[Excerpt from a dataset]

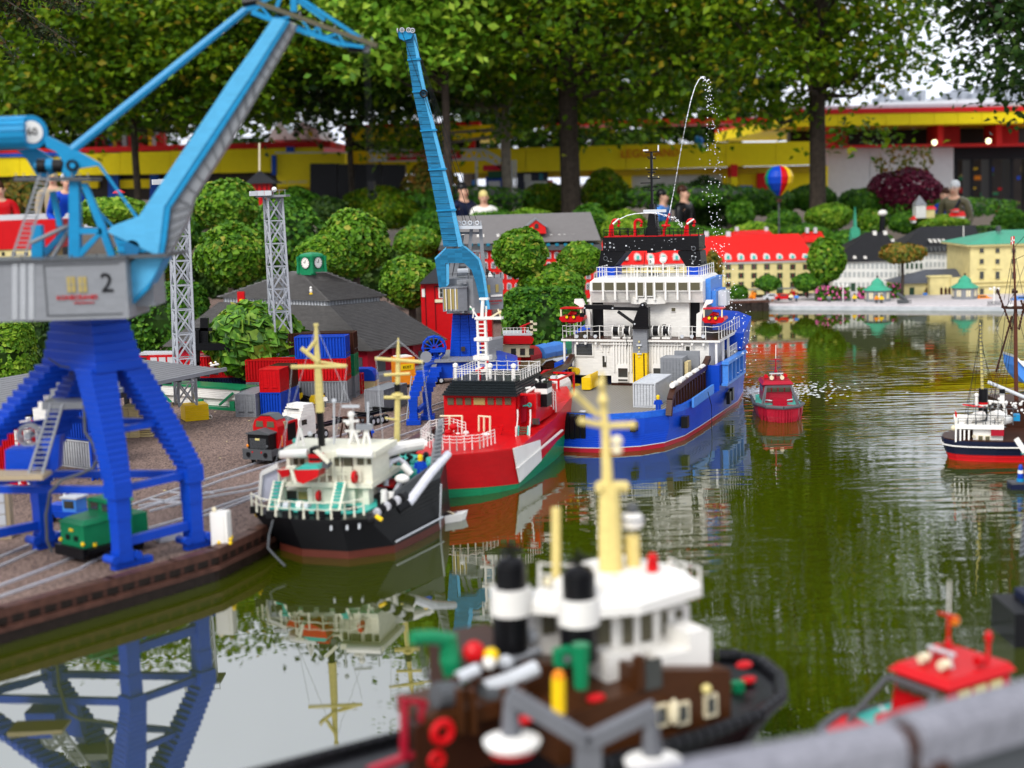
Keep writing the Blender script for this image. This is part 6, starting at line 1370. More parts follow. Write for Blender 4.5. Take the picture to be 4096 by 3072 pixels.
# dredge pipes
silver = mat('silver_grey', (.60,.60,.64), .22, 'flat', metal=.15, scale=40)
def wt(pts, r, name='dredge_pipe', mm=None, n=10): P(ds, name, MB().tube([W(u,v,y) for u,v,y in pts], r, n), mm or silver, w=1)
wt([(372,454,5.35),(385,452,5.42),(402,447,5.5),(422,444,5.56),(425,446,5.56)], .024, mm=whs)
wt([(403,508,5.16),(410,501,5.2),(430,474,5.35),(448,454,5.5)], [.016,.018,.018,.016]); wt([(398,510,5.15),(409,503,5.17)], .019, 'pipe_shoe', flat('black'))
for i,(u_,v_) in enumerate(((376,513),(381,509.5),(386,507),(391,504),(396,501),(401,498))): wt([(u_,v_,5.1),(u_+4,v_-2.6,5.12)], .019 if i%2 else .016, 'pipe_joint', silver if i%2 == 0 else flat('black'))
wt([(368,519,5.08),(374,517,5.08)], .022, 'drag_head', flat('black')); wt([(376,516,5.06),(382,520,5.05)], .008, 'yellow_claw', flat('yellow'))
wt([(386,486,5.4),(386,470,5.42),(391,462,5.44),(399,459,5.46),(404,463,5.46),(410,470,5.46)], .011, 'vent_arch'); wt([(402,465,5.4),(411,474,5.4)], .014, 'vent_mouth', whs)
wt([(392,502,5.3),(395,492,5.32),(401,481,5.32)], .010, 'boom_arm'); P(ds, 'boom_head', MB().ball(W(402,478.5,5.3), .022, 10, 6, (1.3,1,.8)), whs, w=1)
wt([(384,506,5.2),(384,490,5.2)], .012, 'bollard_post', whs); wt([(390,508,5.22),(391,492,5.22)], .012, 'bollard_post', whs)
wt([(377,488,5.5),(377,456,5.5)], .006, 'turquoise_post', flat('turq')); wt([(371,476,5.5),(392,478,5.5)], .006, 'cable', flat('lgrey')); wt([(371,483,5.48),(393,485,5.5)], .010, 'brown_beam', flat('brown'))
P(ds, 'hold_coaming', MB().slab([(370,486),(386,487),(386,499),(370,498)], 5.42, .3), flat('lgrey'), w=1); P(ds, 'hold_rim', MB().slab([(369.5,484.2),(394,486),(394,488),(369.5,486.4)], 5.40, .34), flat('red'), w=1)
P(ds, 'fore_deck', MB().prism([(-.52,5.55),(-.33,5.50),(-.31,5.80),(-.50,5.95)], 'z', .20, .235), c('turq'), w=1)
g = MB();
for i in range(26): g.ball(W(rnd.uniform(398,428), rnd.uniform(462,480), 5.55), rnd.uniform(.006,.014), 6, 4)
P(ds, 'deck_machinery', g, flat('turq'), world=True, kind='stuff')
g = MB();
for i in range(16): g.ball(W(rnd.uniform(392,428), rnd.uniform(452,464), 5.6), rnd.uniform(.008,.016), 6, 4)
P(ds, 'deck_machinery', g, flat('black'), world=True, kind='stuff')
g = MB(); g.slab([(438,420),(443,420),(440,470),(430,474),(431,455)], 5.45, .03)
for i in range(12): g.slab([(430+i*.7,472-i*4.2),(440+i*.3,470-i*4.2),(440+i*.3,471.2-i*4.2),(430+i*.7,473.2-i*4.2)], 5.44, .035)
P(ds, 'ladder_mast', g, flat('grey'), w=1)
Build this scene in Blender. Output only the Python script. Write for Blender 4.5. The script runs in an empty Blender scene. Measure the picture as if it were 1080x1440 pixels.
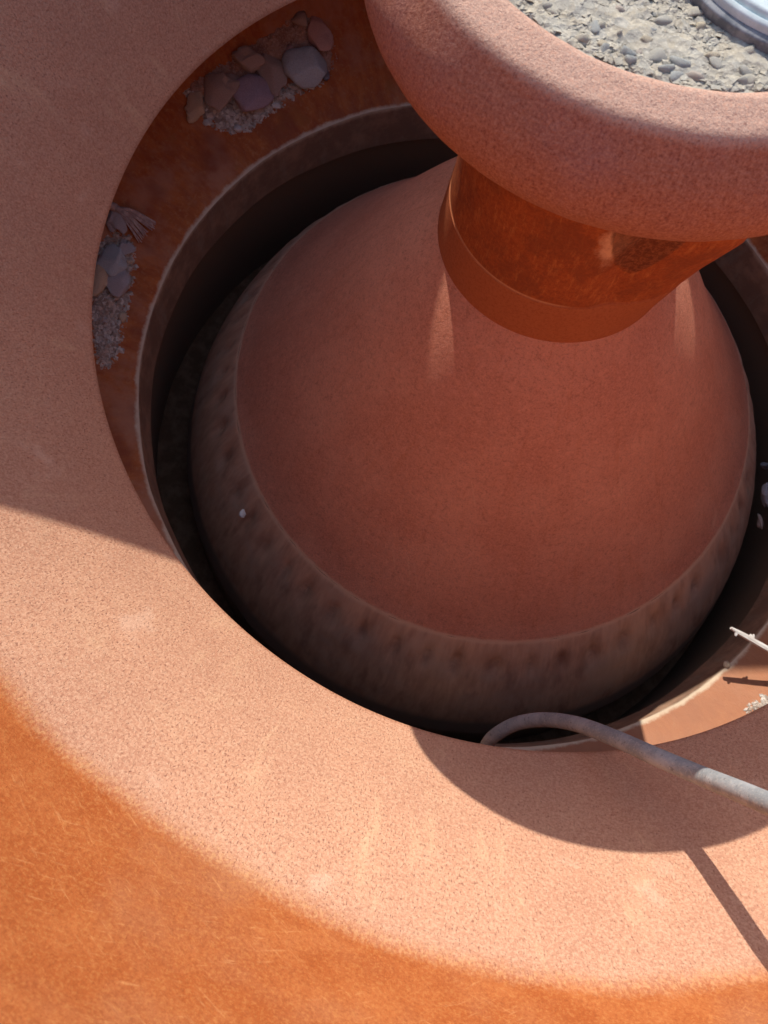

> Short problem
Quote the material word for word, dropping any images it holds.

> Solution
Keep writing the Blender script for this image. This is part 6, starting at line 1370. More parts follow. Write for Blender 4.5. Take the picture to be 4096 by 3072 pixels.
# dredge pipes
silver = mat('silver_grey', (.60,.60,.64), .22, 'flat', metal=.15, scale=40)
def wt(pts, r, name='dredge_pipe', mm=None, n=10): P(ds, name, MB().tube([W(u,v,y) for u,v,y in pts], r, n), mm or silver, w=1)
wt([(372,454,5.35),(385,452,5.42),(402,447,5.5),(422,444,5.56),(425,446,5.56)], .024, mm=whs)
wt([(403,508,5.16),(410,501,5.2),(430,474,5.35),(448,454,5.5)], [.016,.018,.018,.016]); wt([(398,510,5.15),(409,503,5.17)], .019, 'pipe_shoe', flat('black'))
for i,(u_,v_) in enumerate(((376,513),(381,509.5),(386,507),(391,504),(396,501),(401,498))): wt([(u_,v_,5.1),(u_+4,v_-2.6,5.12)], .019 if i%2 else .016, 'pipe_joint', silver if i%2 == 0 else flat('black'))
wt([(368,519,5.08),(374,517,5.08)], .022, 'drag_head', flat('black')); wt([(376,516,5.06),(382,520,5.05)], .008, 'yellow_claw', flat('yellow'))
wt([(386,486,5.4),(386,470,5.42),(391,462,5.44),(399,459,5.46),(404,463,5.46),(410,470,5.46)], .011, 'vent_arch'); wt([(402,465,5.4),(411,474,5.4)], .014, 'vent_mouth', whs)
wt([(392,502,5.3),(395,492,5.32),(401,481,5.32)], .010, 'boom_arm'); P(ds, 'boom_head', MB().ball(W(402,478.5,5.3), .022, 10, 6, (1.3,1,.8)), whs, w=1)
wt([(384,506,5.2),(384,490,5.2)], .012, 'bollard_post', whs); wt([(390,508,5.22),(391,492,5.22)], .012, 'bollard_post', whs)
wt([(377,488,5.5),(377,456,5.5)], .006, 'turquoise_post', flat('turq')); wt([(371,476,5.5),(392,478,5.5)], .006, 'cable', flat('lgrey')); wt([(371,483,5.48),(393,485,5.5)], .010, 'brown_beam', flat('brown'))
P(ds, 'hold_coaming', MB().slab([(370,486),(386,487),(386,499),(370,498)], 5.42, .3), flat('lgrey'), w=1); P(ds, 'hold_rim', MB().slab([(369.5,484.2),(394,486),(394,488),(369.5,486.4)], 5.40, .34), flat('red'), w=1)
P(ds, 'fore_deck', MB().prism([(-.52,5.55),(-.33,5.50),(-.31,5.80),(-.50,5.95)], 'z', .20, .235), c('turq'), w=1)
g = MB();
for i in range(26): g.ball(W(rnd.uniform(398,428), rnd.uniform(462,480), 5.55), rnd.uniform(.006,.014), 6, 4)
P(ds, 'deck_machinery', g, flat('turq'), world=True, kind='stuff')
g = MB();
for i in range(16): g.ball(W(rnd.uniform(392,428), rnd.uniform(452,464), 5.6), rnd.uniform(.008,.016), 6, 4)
P(ds, 'deck_machinery', g, flat('black'), world=True, kind='stuff')
g = MB(); g.slab([(438,420),(443,420),(440,470),(430,474),(431,455)], 5.45, .03)
for i in range(12): g.slab([(430+i*.7,472-i*4.2),(440+i*.3,470-i*4.2),(440+i*.3,471.2-i*4.2),(430+i*.7,473.2-i*4.2)], 5.44, .035)
P(ds, 'ladder_mast', g, flat('grey'), w=1)
Build this scene in Blender. Output only the Python script. Write for Blender 4.5. The script runs in an empty Blender scene. Measure the picture as if it were 1080x1440 pixels.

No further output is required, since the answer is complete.